Nope. Human rights are justified on the basis of human rationality. Everything you say about the "state of nature" is true. That's why, as the classic liberal thinkers pointed out, it makes sense for us to set up governments to place limits on our behavior that we call human rights. It doesn't have anything to do with faith at all. It's a simple matter of self-interest. And a classic liberal would say - I would, for instance - that the "remnants of Biblical Christianity" are a simpler age's attempt to justify what most of us think are bad things that governments should protect us from - robbery, murder, perjury, ect. No need to bring God into this at all to make it work. Besides, I doubt He's too impressed with our attempts to find religious justifications for breaking the Commandments right and left in His name.

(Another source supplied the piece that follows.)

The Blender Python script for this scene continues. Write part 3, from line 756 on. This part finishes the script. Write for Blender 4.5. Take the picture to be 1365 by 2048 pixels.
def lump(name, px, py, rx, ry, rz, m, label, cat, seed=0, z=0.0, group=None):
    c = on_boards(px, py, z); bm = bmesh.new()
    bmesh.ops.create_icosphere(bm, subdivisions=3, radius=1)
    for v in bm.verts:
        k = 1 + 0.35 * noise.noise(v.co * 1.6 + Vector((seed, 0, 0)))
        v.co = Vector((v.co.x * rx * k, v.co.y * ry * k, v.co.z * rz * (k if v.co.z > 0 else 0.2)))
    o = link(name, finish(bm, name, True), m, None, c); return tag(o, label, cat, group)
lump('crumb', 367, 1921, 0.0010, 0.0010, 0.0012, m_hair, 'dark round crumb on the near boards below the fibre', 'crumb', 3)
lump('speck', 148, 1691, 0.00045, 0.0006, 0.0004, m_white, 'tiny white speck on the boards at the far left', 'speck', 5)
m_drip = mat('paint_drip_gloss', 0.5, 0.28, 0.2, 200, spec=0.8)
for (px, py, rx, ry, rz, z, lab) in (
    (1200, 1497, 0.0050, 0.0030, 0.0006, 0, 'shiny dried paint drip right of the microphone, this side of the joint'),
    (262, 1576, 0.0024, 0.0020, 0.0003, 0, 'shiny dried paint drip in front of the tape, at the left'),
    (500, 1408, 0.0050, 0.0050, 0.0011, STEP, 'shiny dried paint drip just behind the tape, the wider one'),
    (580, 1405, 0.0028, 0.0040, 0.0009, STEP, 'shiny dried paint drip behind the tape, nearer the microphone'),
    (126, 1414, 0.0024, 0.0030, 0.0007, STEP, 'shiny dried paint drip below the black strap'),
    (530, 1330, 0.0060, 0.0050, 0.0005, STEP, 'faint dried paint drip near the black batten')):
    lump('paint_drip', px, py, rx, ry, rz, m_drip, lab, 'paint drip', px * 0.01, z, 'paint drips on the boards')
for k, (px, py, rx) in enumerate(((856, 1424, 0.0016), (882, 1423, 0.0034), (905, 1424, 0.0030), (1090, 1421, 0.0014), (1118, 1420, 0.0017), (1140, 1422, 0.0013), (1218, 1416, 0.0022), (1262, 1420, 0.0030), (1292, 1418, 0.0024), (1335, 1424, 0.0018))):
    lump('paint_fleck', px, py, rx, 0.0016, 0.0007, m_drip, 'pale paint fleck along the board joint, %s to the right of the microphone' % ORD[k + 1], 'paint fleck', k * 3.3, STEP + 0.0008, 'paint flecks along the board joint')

Now, can we leave this alone and get back to football?
"Jeez Louise, you are really fixated on this. I'm at a lose to to see how keeping your sex organs shows a "lack of commitment" in this case. What, taking female hormones until you are pretty much completely transformed both physically and mentally to the gender identity you were - usually - born with isn't commitment enough for you? I think you are grasping at straws here."
If I were Louise, then I'd probably be on your side ... unless I was French - but then I'd probably still be on your side.
You really seem to be condescending here. You condemn me for being "fixated on it". I thought I was discussing it with you who is also discussing it with the same amount of convincedness. So, are you also "fixated on this"? Maybe you're just tired of spending time on it, which is understandable. If so, just say so and we'll just drop it. But, as long as you are going to come at it with such gusto, I may also feel inclined to respond. You asked a question: "What, taking female hormones until you are 'pretty much' completely transformed both physically and mentally to the gender identity you were - usually - born with isn't commitment enough for you?" No, it's not, and you were honest enough to state the reason in your question: "'pretty much' transformed". Which brings me back to the question I posed for you, which you didn't answer. If they are truly female, then why are they keeping their male parts? I'm not grasping at straws, I'm grasping at something else, which is ironically similarly shaped whose definition is: the male reproductive organ.
It seems like you just want this to go away, for people to just get out of the way who don't agree with you, and you are aggravated about engaging with hard questions for your side.
"Nope. Human rights are justified on the basis of human rationality. Everything you say about the "state of nature" is true. That's why, as the classic liberal thinkers pointed out, it makes sense for us to set up governments to place limits on our behavior that we call human rights. It doesn't have anything to do with faith at all. It's a simple matter of self-interest. And a classic liberal would say - I would, for instance - that the "remnants of Biblical Christianity" are a simpler age's attempt to justify what most of us think are bad things that governments should protect us from - robbery, murder, perjury, ect. No need to bring God into this at all to make it work. Besides, I doubt He's too impressed with our attempts to find religious justifications for breaking the Commandments right and left in His name."
This sounds a whole lot like an assertion rather than a justification ... it's a faith position. And, worse than that, it's a wholly subjective set of morals. So, killing people is not wrong. It really isn't. What Hitler did is not evil nor even wrong. It's just pragmatically disadvantageous. It's pragmatic ... until it isn't. It's not hard to imagine a scenario where killing someone else would work to your own advantage (for survival, security, or comfort) and being the most pragmatic thing to do, especially if you can get away with it. It's not hard to imagine.
Also, you want to justify human rights on human rationality. It seems that our own conversation would point to human rationality being totally subjective. Whose rationality wins? Which one is truly rational? How do you even explain the existence of rationality, and on what objective basis do you measure it? How do you explain human rationality without human rationality? You're going to get into a viciously circular argument which will again humble you to a position of faith. You can't account for anything your saying without human rationality which is something you must presuppose without the ability to account for it. The least you can do is recognize that.
For fair discourse to take place, both sides must be willing to admit their presuppositions. I'm willing to admit mine. Are you?
"No need to bring God into this at all to make it work. Besides, I doubt He's too impressed with our attempts to find religious justifications for breaking the Commandments right and left in His name."
I'm very intrigued by this statement, but I don't think I understand it. If you care to elaborate, I'd be appreciative.
"Now, can we leave this alone and get back to football?"
If that's what you want to do, I understand, and will be willing to oblige. Time is valuable. I'm appreciative of your engagement so far.